Republican Jill Upson should resign from the House of Delegates over her role in

a radio ad airing in Mississippi and Missouri that warns voters “white

Democrats” will begin lynching

“black folk” if they win office, the state NAACP conference announced Tuesday.

Upson, the Jefferson County lawmaker running for a third term,  is the national chairwoman of Black Americans for the President’s Agenda, the North Carolina-based political action committee running the controversial ads.

Late on Friday, Upson released a statement decrying the ad’s “coarse language.”

Owens L. Brown of Wheeling, the NAACP’s state president, said the PAC’s motive in producing the ad is the Republican Party’s “attempt to suppress the black vote by exploiting the racial divide in America.”

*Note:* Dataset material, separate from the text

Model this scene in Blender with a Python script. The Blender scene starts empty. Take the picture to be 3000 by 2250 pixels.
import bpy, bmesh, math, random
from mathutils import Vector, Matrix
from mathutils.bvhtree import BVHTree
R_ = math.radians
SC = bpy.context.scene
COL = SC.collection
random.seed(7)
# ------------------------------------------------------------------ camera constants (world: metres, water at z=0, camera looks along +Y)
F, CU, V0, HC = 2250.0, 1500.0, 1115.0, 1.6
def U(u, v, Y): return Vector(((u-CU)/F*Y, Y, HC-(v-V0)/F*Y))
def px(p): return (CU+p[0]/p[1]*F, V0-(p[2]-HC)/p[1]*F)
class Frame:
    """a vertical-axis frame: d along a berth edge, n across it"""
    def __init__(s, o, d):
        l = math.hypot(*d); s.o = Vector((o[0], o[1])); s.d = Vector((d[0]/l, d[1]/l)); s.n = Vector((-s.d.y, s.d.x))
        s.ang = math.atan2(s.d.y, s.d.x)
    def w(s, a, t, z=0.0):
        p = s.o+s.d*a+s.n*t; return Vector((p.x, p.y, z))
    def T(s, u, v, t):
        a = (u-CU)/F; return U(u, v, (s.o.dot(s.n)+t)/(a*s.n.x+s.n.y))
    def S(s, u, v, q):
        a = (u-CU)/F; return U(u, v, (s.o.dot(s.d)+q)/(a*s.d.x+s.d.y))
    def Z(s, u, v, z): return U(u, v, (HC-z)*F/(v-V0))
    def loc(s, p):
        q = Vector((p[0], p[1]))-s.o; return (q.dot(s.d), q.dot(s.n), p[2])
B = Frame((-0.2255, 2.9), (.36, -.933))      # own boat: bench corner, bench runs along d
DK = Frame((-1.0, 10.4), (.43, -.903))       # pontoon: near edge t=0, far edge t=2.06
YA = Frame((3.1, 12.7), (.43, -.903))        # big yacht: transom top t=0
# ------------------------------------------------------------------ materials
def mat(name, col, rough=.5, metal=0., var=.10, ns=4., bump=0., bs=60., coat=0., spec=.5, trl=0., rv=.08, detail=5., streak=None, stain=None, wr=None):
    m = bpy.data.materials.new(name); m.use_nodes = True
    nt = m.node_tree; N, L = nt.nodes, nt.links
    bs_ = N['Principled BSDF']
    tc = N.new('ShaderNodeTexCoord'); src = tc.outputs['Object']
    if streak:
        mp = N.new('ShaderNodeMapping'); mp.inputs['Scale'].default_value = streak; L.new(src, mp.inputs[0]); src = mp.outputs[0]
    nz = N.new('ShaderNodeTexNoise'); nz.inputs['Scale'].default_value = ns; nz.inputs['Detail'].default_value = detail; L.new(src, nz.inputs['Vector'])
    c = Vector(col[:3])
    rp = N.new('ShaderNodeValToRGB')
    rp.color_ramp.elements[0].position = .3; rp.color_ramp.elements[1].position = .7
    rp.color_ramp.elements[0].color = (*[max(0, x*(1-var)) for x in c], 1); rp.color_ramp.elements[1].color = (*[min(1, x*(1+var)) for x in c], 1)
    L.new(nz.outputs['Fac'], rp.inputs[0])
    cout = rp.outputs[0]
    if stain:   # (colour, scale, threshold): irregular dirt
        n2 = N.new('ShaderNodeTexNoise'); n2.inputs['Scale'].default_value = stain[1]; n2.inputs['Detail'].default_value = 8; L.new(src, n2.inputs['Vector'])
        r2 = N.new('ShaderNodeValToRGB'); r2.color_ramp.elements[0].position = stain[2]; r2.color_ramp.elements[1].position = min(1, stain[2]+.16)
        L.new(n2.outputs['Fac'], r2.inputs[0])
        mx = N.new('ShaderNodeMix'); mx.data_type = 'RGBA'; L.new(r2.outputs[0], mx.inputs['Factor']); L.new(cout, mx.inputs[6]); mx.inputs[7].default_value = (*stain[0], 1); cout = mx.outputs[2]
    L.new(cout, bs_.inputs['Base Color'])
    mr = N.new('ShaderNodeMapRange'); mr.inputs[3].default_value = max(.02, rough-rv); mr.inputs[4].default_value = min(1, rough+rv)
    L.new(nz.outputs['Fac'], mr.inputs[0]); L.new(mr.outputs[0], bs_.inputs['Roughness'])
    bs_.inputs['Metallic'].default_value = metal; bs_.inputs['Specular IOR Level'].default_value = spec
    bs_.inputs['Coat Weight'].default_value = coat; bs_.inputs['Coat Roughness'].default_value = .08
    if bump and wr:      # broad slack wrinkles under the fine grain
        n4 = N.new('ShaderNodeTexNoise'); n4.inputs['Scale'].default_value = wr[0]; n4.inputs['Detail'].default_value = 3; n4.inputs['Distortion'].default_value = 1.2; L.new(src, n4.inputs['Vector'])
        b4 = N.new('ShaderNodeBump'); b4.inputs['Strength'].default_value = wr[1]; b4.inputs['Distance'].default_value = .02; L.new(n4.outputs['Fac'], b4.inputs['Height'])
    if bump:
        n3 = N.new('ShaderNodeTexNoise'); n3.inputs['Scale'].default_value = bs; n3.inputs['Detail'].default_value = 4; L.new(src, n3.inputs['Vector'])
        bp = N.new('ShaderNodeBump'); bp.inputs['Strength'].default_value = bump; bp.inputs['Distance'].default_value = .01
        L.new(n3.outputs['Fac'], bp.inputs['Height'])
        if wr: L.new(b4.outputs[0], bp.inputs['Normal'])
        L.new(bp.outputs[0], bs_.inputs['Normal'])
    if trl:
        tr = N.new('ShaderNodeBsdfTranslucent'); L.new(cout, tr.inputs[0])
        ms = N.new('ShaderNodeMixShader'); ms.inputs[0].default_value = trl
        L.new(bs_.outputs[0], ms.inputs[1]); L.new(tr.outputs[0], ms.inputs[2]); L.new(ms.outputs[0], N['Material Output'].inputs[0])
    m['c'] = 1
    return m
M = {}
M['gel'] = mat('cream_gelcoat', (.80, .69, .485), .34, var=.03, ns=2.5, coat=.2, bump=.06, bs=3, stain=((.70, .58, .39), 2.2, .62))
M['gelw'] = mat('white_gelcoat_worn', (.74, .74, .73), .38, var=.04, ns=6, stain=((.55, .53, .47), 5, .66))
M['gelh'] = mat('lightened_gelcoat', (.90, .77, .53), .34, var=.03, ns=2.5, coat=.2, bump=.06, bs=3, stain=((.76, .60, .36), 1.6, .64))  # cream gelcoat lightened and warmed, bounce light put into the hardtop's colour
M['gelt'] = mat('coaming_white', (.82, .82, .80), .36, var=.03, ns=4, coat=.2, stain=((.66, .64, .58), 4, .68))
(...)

It’s “a reverse race baiting tactic to create a hostile environment between black people and white Democrats,” Brown said. “Delegate Upson is well aware of the revisionist historical fact, that the white Democrat of yesterday became the white Republican of today.”

A message to Upson for comment hadn’t been returned at presstime. Keith Lowry, the executive director of the Jefferson County GOP, told a reporter for the Spirit Tuesday afternoon that he wasn’t aware of the ad or the controversy.

The radio ad links the sexual assault allegations against Brett Kavanaugh during his confirmation to the Supreme Court, which President Trump and other Republicans have called unfounded.

In the ad, two women with voices that are stereotypes of black women discuss the treatment of Kavanaugh, with one saying: “If the Democrats can do that to a white justice of the Supreme Court with no evidence, no corroboration, and all of her witnesses, including her best friend, say it didn’t happen, what will happen to our husbands, our fathers, or our sons, when a white girl lies on them?”

The second woman responds: “Girl, white Democrats will be lynching black folk again.”

Upson has said she didn’t have anything to do with the ad and had asked for it to be removed. In a Facebook post, she wrote that the ad would not longer air, but The Associated Press reported the PAC had refused to pull the spot.

Black Americans for the President’s Agenda is based in Winston-Salem, N.C.

The ad conjures up a hideous period in American history, Brown said in the statement.

That Upson would be involved with an organization that highlights “the terroristic act of lynching African-Americans and the morally bankrupt exploitation of the death of Emmett Till,” Brown said, “is a sad abdication of her role as a leader and elected official.

The ad was created to run in support of Arkansas Republican Congressman French Hill, who has called for its removal from the airwaves.

The PAC’s ads in Missouri seeks to frighten black voters from the re-election campaign of U.S. Sen. Claire McCaskill by suggesting that she supports lynchings.

McCaskill’s Republican opponent, Missouri Attorney General Josh Hawley, has blasted the ad. “Of course we don’t support this,” said Kelli Ford, a Hawley spokeswoman.